Le proteste dell’opposizione. Premierato e separazione delle carriere verso la calendarizzazione in estate. Malumori della Lega per i ritardi sull’Autonomia differenziata. Mattarella vede il capo della polizia.
Avanti tutta a rotta di collo e, forse, non solo per modo di dire. Ieri la Camera ha approvato, tra le proteste, il dl Sicurezza con 163 sì. Ha voglia l’opposizione di urlare ’vergogna’, di mostrare cartelli con su scritto "decreto paura", "la democrazia non si piega": il copione è messo nero su bianco. Ci sarà un passaggio più veloce della luce al Senato: il 3 giugno mattina sarà in commissione, il pomeriggio in Aula. Come successo a Montecitorio, il provvedimento verrà blindato con la fiducia. Perché tanta fretta? In parte anche per rabbonire la Lega inviperita per i tempi lunghissimi dell’Autonomia differenziata: il disegno di legge delega sui Lep, varato dal Consiglio dei ministri il 19 maggio, ancora non è stato bollinato dalla Ragioneria dello Stato. Almeno Matteo Salvini può dire di aver imposto il pugno durissimo: "Sono molto soddisfatto del testo", avverte.
Il rischio di rompersi il collo però c’è: al Quirinale il decreto sicurezza non piace affatto. Il Presidente aveva chiesto alcune modifiche, ma pare non sia soddisfatto di quelle effettuate. La Corte costituzionale incombe e, in caso di probabili ricorsi, non si può dare per scontato il disco verde della Consulta. Accelerazione per accelerazione a sorpresa ieri la maggioranza, su input della premier, ha chiesto nella conferenza dei capigruppo di Montecitorio di portare in Aula entrambe le riforme costituzionali in campo: la giustizia, ed era prevedibile, ma anche il premierato e questo invece era imprevisto. "Ora che la commissione si è liberata c’è tempo di concludere le audizioni e si potrebbe teoricamente ipotizzare un approdo in estate", ha spiegato nella riunione il ministro per i Rapporti con il Parlamento Luca Ciriani. La mamma di tutte le riforme era chiusa nel cassetto da mesi, tirata fuori solo per essere sbandierata ogni tanto in qualche comizio. In realtà la premier, si sa, non ha alcuna intenzione di sfidare l’ordalia referendaria prima delle prossime elezioni politiche. E allora? Niente paura, i tempi non cambiano.
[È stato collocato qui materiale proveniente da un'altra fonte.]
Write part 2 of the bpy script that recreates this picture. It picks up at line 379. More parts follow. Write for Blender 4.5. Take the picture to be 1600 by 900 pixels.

Così come è la riforma è impresentabile, Giorgia è decisa a modificare almeno i passaggi più incresciosi: la legge verrà cambiata alla Camera, e poi seguiranno altri tre passaggi parlamentari. Approvazione e referendum nel corso di questa legislatura sono fuori discussione. In realtà neanche i tempi della giustizia escono alterati dalla rincorsa di facciata. La separazione verrà approvata entro metà giugno a Palazzo Madama, incardinata a luglio alla Camera, votata a settembre per arrivare poi all’ultimo step al Senato. Insomma referendum entro la fine della prossima primavera o in autunno. Come previsto. L’opposizione strepita, denuncia le forzature: "Evidentemente — attacca la presidente dei deputati del Pd, Chiara Braga — dopo il decreto sicurezza la spartizione tra le forze di maggioranza si è rimessa in moto. Non siamo disponibili ad accettare altre compressioni dei tempi".
In realtà la sensazione è che la premier voglia restituire al Paese l’impressione di un governo attivo e alacre. Fin qui, si è giocata la partita soprattutto sul fronte internazionale, riportando molti successi di immagine che non vanno trascurati e alcuni di sostanza. Quel gioco non funziona più. Il palcoscenico della politica internazionale è diventato un campo minato. Più che di vantare successi, la presidente del Consiglio deve preoccuparsi di non essere travolta dai numerosi venti di crisi. Tra le tante prove del mutamento di scenario c’è il report del Consiglio d’Europa che sollecita il governo a studiare il razzismo tra le forze di polizia, fatto che l’ha mandata su tutte le furie. Qui almeno può contare, in nome dell’amor patrio, sul sostegno di Sergio Mattarella: come annunciato, ieri il presidente ha incontrato il capo della polizia, Vittorio Pisani. Un gesto di solidarietà, che assume il senso di uno scudo in difesa delle forze dell’ordine.
Insomma, Giorgia sente il bisogno di tornare a guardare alla politica interna e a rispolverare la promessa di riscrivere le regole della Repubblica da capo a piedi. Che basti a uscire dalle difficoltà in cui si trova è tutt’altro che certo.